• **Supplied material**
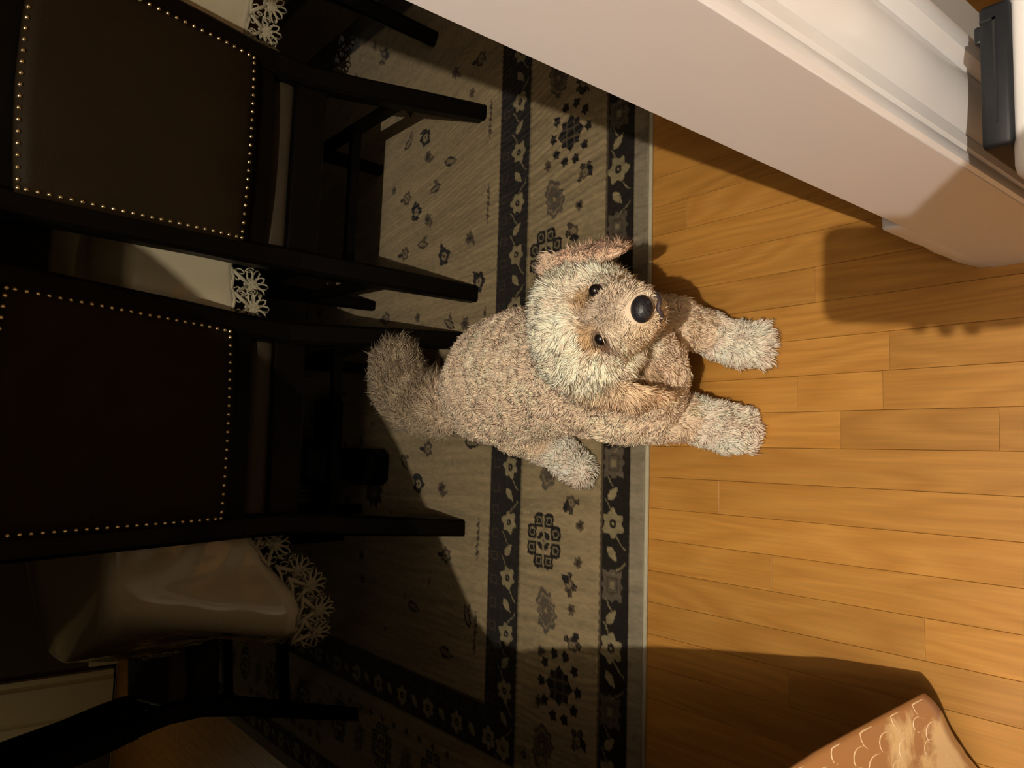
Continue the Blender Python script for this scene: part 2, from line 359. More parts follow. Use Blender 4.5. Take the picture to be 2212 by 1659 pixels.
    def dband(yc, y0, y1, first, per, sw):
        k = 0; x = first
        for k in range(-12, 14):
            x = first + k * per
            if not (RX0 + .1 < x < RX1 - .1): continue
            if sw and k % 2: 
                sl, dx, dy = sub(x, yc, .04); a = np.arctan2(dy, dx); rr = np.maximum(np.abs(dx) * .85, np.abs(dy)) + .2 * np.hypot(dx, dy)
                paint(sl, rr < .030 + .003 * np.cos(8 * a), gray); paint(sl, (rr < .017) & (rr > .013), tan * .6); paint(sl, rr < .007, gold * .8)
            else: flower(x, yc, .030 if sw else .026, gold, dark, 6, .3)
            xm = x + per / 2; leaf(xm, yc, .019, .0085, .75 if k % 2 else -.75 + math.pi, gold)
            yy = y0 + .008 if k % 2 else y1 - .008
            line(x + .018, yc, xm - .012, yy, .0016, gold * .7); line(xm + .012, yy if k % 2 else yc, x + per - .02, yc if k % 2 else yy, .0016, gold * .7)
    dband(1.037, .995, 1.066, -.131, .117, True)
    dband(1.352, 1.315, 1.385, -.033, .122, False)
    # left border
    for y in np.arange(1.62, 3.1, .245): octo(-.79, y, .055); shield(-.80, y + .122, .04)
    for y in np.arange(1.56, 3.1, .061): berry(-.875, y, .013, y * 9) if int(y * 100) % 2 else flower(-.72, y, .011, tan, dark)
    for y in np.arange(1.16, 3.2, .122): flower(-.635, y, .026, gold, dark); leaf(-.635, y + .061, .019, .009, .8, gold); flower(-.96, y, .028, gold, dark); leaf(-.96, y + .061, .019, .009, .8, gold)
    # field sprays
    fld = [(1.19, 2.011), (.994, 1.624), (.989, 1.512), (.87, 1.843), (.858, 1.759), (.8, 1.743), (.707, 1.844), (.699, 1.703), (.655, 1.792), (.622, 1.732), (.547, 1.844), (.556, 1.75), (.505, 1.648), (.532, 1.538), (.373, 1.932), (.324, 1.616), (.413, 1.493), (.316, 1.545), (.004, 1.691), (-.035, 1.802), (-.088, 1.729), (-.094, 1.622), (-.257, 1.592), (-.386, 1.498), (.971, 1.838)]
    def flower_big(cx, cy, r, *a): flower(cx, cy, r * 1.3, *a)
    def leaf_big(cx, cy, L, W, *a): leaf(cx, cy, L * 1.3, W * 1.4, *a)
    for i, (x, y) in enumerate(fld):
        k = i % 4
        if k == 0: flower_big(x, y, .021, dark, beige * .8, 5, .42); leaf_big(x + .02, y + .012, .015, .005, .7 + i, dark)
        elif k == 1: flower_big(x, y, .014, tan, dark, 6, .4); leaf_big(x - .012, y - .016, .013, .004, i, tan)
        elif k == 2: flower_big(x, y, .017, tan * .7, beige * .7, 6, .5); leaf_big(x, y + .024, .012, .004, 1.5, dark)
        else: leaf_big(x, y, .022, .008, i * .7, dark * 2, beige * .7); leaf_big(x + .016, y - .006, .012, .004, i * 1.9, tan)
    for x, y in ((-.404, 1.729), (-.488, 1.578), (.02, 1.50), (.756, 1.631)): leaf(x, y, .03, .013, 1.4, dark, beige * .6)
    flower(-.12, 1.96, .05, dark, tan, 9); flower(1.03, 1.95, .04, tan * .6, beige * .6, 7, .5)
    r2 = np.random.default_rng(4)
    for k in range(90):
        x, y = r2.uniform(-.5, 1.3), r2.uniform(1.45, 2.9)
        if min([math.hypot(x - a, y - b) for a, b in fld] + [9]) > .07:
            (flower(x, y, .014, tan, dark, 5) if k % 2 else leaf(x, y, .012, .003, k, tan))
    for x0 in (.816, .602, -.204, -.42, .30, .1):
        y = 1.465
        for j in range(5): leaf(x0 + (j - 2) * .016, y, .008, .0065 if j % 2 == 0 else .003, 0, tan * .8)
        line(x0 - .05, y, x0 + .05, y, .0016, tan * .8)
    shade = .80 + .30 * n1 + .16 * (n2 - .5) + .30 * (n3 - .5) + .16 * (n4 - .5)
    C = C * shade[..., None] * .64
    # pile height: soft ridges running away from the camera, raised edges between bands
    ph = TW * 400 + Y * 9 + 9 * vnoise(X * 9, Y * 6, 9)
    Z = .0085 + (.0012 * np.sin(ph) + .0004 * np.sin(ph * 1.7 + 2)) * (.15 + 1.3 * vnoise(X * 9, Y * 7, 8)) * np.where(((D > .035) & (D < .112)) | ((D > .355) & (D < .465)), .3, 1) * (D > .11) + .0012 * (n3 - .5) + .0008 * (n1 - .5)
    Z = np.where(D < .004, .0015, np.where(D < .038, .0062, Z))
    V = np.stack([X, Y, Z], -1).reshape(-1, 3)
    me = grid_mesh('area_rug', V, len(xs), len(ys), C.reshape(-1, 3), flip=False)
    o = link('area_rug', me, M['rug'], None, True)
    return tag(o, 'beige patterned area rug with dark flowered borders, lying on the oak floor under the table', 'rug')
rug = build_rug()
if rug.data.polygons[0].normal.z < 0: rug.data.flip_normals()
bm = bmesh.new(); tube(bm, [(RX0, RY0 + .002, .0046), (.36, RY0 - .002, .0046), (RX1, RY0 + .001, .0046)], .0046, 8)
obj('binding', bm, M['bind'], rug, True)
bm = bmesh.new(); tube(bm, [(RX0 + .001, RY0, .0046), (RX0 + .001, RY1, .0046)], .0046, 8); obj('binding', bm, M['bind'], rug, True)

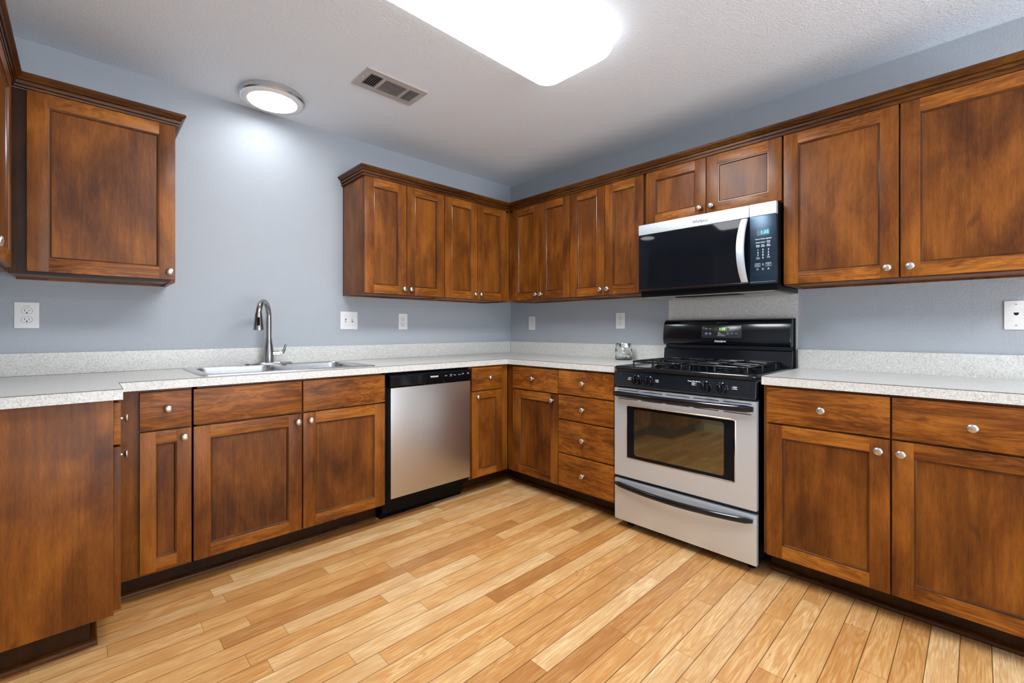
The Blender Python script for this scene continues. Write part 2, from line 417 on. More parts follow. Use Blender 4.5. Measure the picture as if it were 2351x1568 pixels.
# -- left leg: unit whose side faces the camera
YE = -.870
t = thing('base_cabinet', 'base cabinet at the left edge, its plain stained side panel facing the room', 'cabinet', (-3.08, -.75, 0))
mb = MB(); mb.box(XL+.005, -2.773, YE+.018, -.615, .112, .873, M_WV, .001); mb.build('body', t)
mb = MB(); mb.box(XL+.005, -2.7725, YE, YE+.018, .112, .873, M_WV, .0015); mb.build('side_panel', t)
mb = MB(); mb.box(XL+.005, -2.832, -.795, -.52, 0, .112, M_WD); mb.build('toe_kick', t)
FLn = -2.7725-XL
drawer(FL, YE+.002, -.640, .714, .864, FLn, t, (-.735, .786))
door(FL, YE+.002, -.640, .125, .706, FLn, t, (-.722, .646), .05)
# -- sink wall units
t = thing('base_cabinet', 'narrow base cabinet left of the sink cabinet, one drawer over one slim door', 'cabinet', (-2.6, -.31, 0))
base_body(FS, -2.771, -2.507, t, u0k=-2.83)
drawer(FS, -2.684, -2.511, RB, RT, DF, t, (-2.593, .792)); door(FS, -2.684, -2.511, BOT+.004, DT, DF, t, (-2.537, .665), .058)
t = thing('sink_base_cabinet', 'wide base cabinet under the sink, two false drawer fronts over two doors', 'cabinet', (-2.05, -.31, 0))
mb = MB(FS); mb.box(-2.506, -1.592, .03, .045, .108, .873, M_WV); mb.box(-2.506, -2.488, .03, DF-.001, .108, .873, M_WV); mb.box(-1.610, -1.592, .03, DF-.001, .108, .873, M_WV)
mb.box(-2.506, -1.592, .03, DF-.001, .108, .126, M_WV); mb.box(-2.506, -1.592, DF-.012, DF-.001, .126, .873, M_WV); mb.build('body', t)
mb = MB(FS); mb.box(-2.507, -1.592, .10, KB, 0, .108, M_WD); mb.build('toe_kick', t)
drawer(FS, -2.503, -2.054, RB, RT, DF, t, False, 'false_drawer_front'); drawer(FS, -2.047, -1.598, RB, RT, DF, t, False, 'false_drawer_front')
door(FS, -2.503, -2.054, BOT, DT, DF, t, (-2.075, .663)); door(FS, -2.047, -1.598, BOT, DT, DF, t, (-2.013, .663))
t = thing('base_cabinet', 'slim base cabinet between the dishwasher and the inside corner', 'cabinet', (-.82, -.31, 0))
base_body(FS, -.970, -.612, t, u1k=-.50)
drawer(FS, -.958, -.684, RB, RT, DF, t, (-.807, .792)); door(FS, -.958, -.684, BOT, DT, DF, t, (-.917, .667), .055)
# -- range wall units
t = thing('base_cabinet', 'base cabinet right of the inside corner, one drawer over one door', 'cabinet', (-.31, -.89, 0))
base_body(FR, .612, 1.105, t, u0k=.52)
drawer(FR, .683, 1.103, RB, RT-.004, DF, t, (.884, .790)); door(FR, .683, 1.103, BOT, DT, DF, t, (1.058, .661), .062)
t = thing('drawer_cabinet', 'base cabinet with four stacked drawers, just left of the range', 'cabinet', (-.31, -1.32, 0))
base_body(FR, 1.106, 1.532, t)
for a, b, kz in ((.712, .862, .791), (.552, .704, .630), (.336, .544, .440), (.120, .328, .223)): drawer(FR, 1.109, 1.528, a, b, DF, t, (1.308, kz))
t = thing('base_cabinet', 'double-door base cabinet right of the range, two drawers above the doors', 'cabinet', (-.31, -2.76, 0))
base_body(FR, 2.313, 3.205, t)
drawer(FR, 2.330, 2.757, RB, RT, DF, t, (2.538, .787)); drawer(FR, 2.763, 3.190, RB, RT, DF, t, (2.977, .784))
door(FR, 2.330, 2.757, .113, DT, DF, t, (2.724, .656)); door(FR, 2.763, 3.190, .113, DT, DF, t, (2.790, .656))
# -- shoe moulding along the toe kicks
PR = [(0, 0), (.018, 0), (.018, .006), (.015, .013), (.009, .018), (0, .020)]
def shoe(name, path, flip):
    mb = MB(); sweep(mb, path, PR, M_CROWN, flip); return struct(mb.build(name))
shoe('trim_1', [(XL+.01, -.796), (-2.831, -.796), (-2.831, -.506), (-1.602, -.506)], -1)
shoe('trim_2', [(-.962, -.506), (-.506, -.506), (-.506, -1.530)], -1)
shoe('trim_3', [(-.506, -2.316), (-.506, -3.2)], -1)

# ------------------------------------------------------------------ wall cabinets
WN = .305; WB, WT = 1.357, 2.092
def wall_body(F, u0, u1, z0, z1, parent, n1=WN-.001):
    mb = MB(F)
    k = .016
    mb.box(u0, u1, .002, .010, z0, z1, M_WV); mb.box(u0, u0+k, .002, n1, z0, z1, M_WV, .001); mb.box(u1-k, u1, .002, n1, z0, z1, M_WV, .001)
    mb.box(u0+k, u1-k, .01, n1, z1-k, z1, M_WV); mb.box(u0+k, u1-k, .01, n1-.001, z0+.008, z0+.024, M_WV)
    mb.box(u0+k, u1-k, n1-.018, n1, z0, z1, M_WV)
    mb.build('body', parent)
t = thing('wall_cabinet', 'wall cabinet cut off at the left edge, its door facing right', 'cabinet', (XL+.16, -.7, 1.35))
mb = MB(); mb.box(XL+.002, -3.068, -1.05, -.315, 1.352, 2.10, M_WV, .001); mb.build('body', t)
door(FL, -1.035, -.42, WB+.005, WT-.006, -3.068-XL, t, (-1.0, 1.385))
t = thing('wall_cabinet', 'wide single-door wall cabinet above the counter left of the sink', 'cabinet', (-2.8, -.16, 1.35))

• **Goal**
Scan the records above for the string "Python", then select every line that holds it.

• **Solution to this exercise**
Continue the Blender Python script for this scene: part 2, from line 359. More parts follow. Use Blender 4.5. Take the picture to be 2212 by 1659 pixels.
The Blender Python script for this scene continues. Write part 2, from line 417 on. More parts follow. Use Blender 4.5. Measure the picture as if it were 2351x1568 pixels.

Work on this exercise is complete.